» TASK BRIEF: Check the listing below line by line and report how many lines hold "image", with no other words.

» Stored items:
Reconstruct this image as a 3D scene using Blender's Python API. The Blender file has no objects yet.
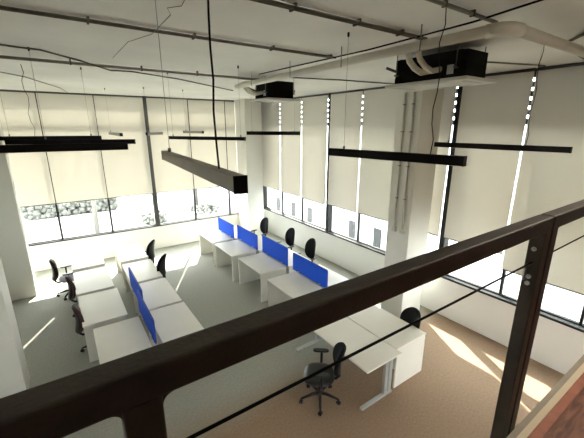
import bpy, bmesh, math, random
from mathutils import Vector, Matrix
random.seed(4)
R = math.radians
D = bpy.data
COL = bpy.context.scene.collection
sc = bpy.context.scene

# ---------------------------------------------------------------- camera, light, exposure
H = 4.1                                   # eye height above the office floor
cam_d = D.cameras.new('camera'); cam = D.objects.new('camera', cam_d); COL.objects.link(cam)
cam.location = (0, 0, H)
cam.rotation_euler = (R(90 - 15.36), 0, R(55.4 - 90))
cam_d.sensor_width = 36; cam_d.lens = 335 / 584 * 36; cam_d.clip_start = 0.02; cam_d.clip_end = 300
sc.camera = cam

w = D.worlds.new('sky'); sc.world = w; w.use_nodes = True
bg = w.node_tree.nodes['Background']
bg.inputs['Color'].default_value = (0.92, 0.97, 1.0, 1); bg.inputs['Strength'].default_value = 13

sun_d = D.lights.new('sun', 'SUN'); sun = D.objects.new('sun', sun_d); COL.objects.link(sun)
sun_d.energy = 22; sun_d.angle = R(0.5); sun_d.color = (1.0, 0.95, 0.86)
SUN = Vector((-0.465, -0.885, -0.83)).normalized()
sun.rotation_euler = SUN.to_track_quat('-Z', 'Y').to_euler(); sun.location = (10, 20, 20)

sc.view_settings.view_transform = 'Standard'; sc.view_settings.look = 'None'
sc.view_settings.gamma = 1; sc.view_settings.use_curve_mapping = False
sc.view_settings.exposure = 0.6

# ---------------------------------------------------------------- materials
def newmat(name):
    m = D.materials.new(name); m.use_nodes = True
    return m, m.node_tree.nodes, m.node_tree.links

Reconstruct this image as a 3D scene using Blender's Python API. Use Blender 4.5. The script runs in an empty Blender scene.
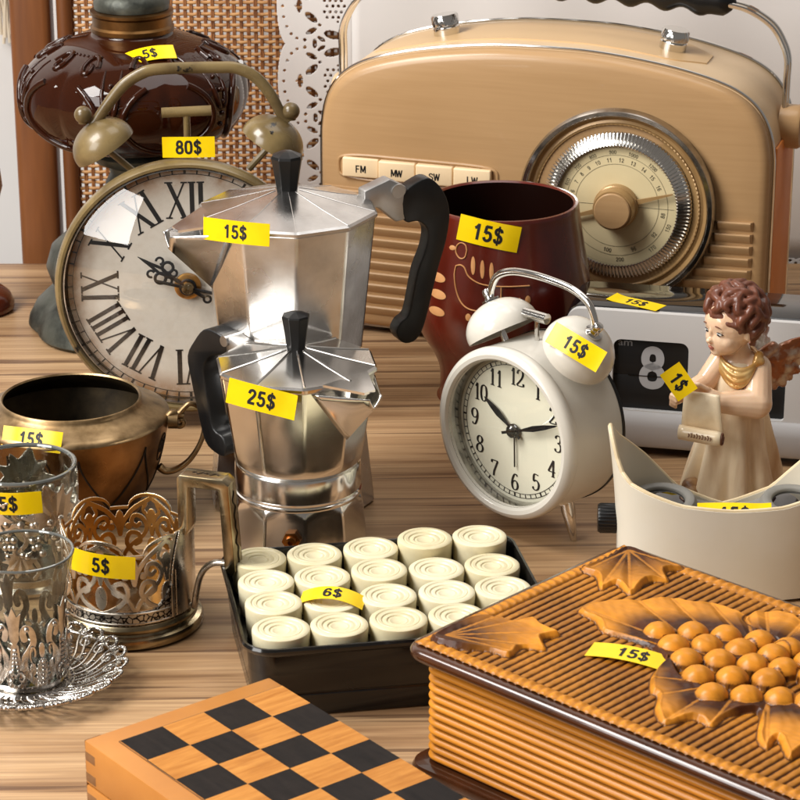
import bpy, bmesh, math, random
import numpy as np
from mathutils import Vector, Matrix
random.seed(7); np.random.seed(7)
SC = bpy.context.scene
COL = SC.collection
PI = math.pi
RAD = math.radians
cos, sin = math.cos, math.sin

# ---------------------------------------------------------------- camera
PITCH = RAD(20.5)
cam_d = bpy.data.cameras.new('camera')
cam = bpy.data.objects.new('camera', cam_d); COL.objects.link(cam)
cam.location = (0, -1.6017, 0.5989)
cam.rotation_euler = (PI/2 - PITCH, 0, 0)
cam_d.sensor_width = 36; cam_d.lens = 36*2600/800
cam_d.clip_start = .05; cam_d.clip_end = 50
cam_d.dof.use_dof = True; cam_d.dof.focus_distance = 1.47; cam_d.dof.aperture_fstop = 45
SC.camera = cam

# ---------------------------------------------------------------- materials
def lin(c):
    o = []
    for v in c[:3]:
        v = v/255.
        o.append(v/12.92 if v <= .04045 else ((v+.055)/1.055)**2.4)
    return (*o, 1.)

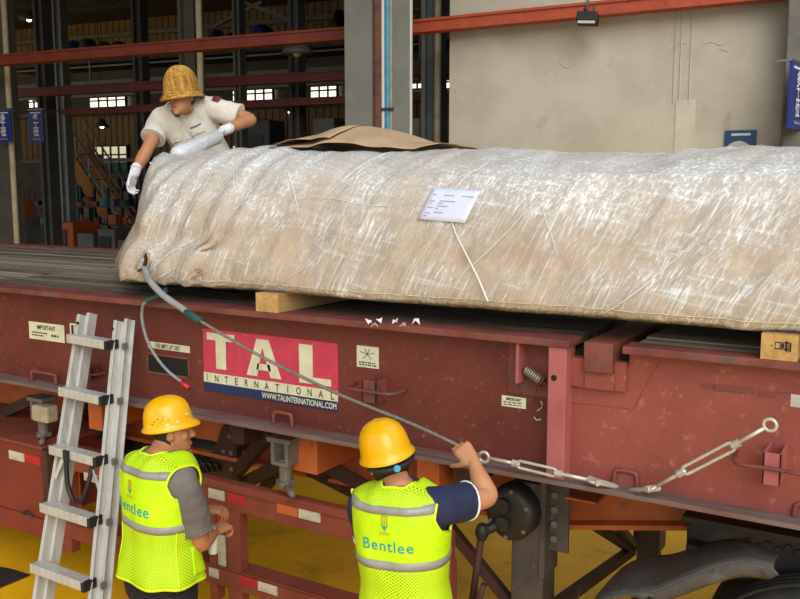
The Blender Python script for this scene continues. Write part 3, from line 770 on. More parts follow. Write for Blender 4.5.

» OUTPUT BELOW: 2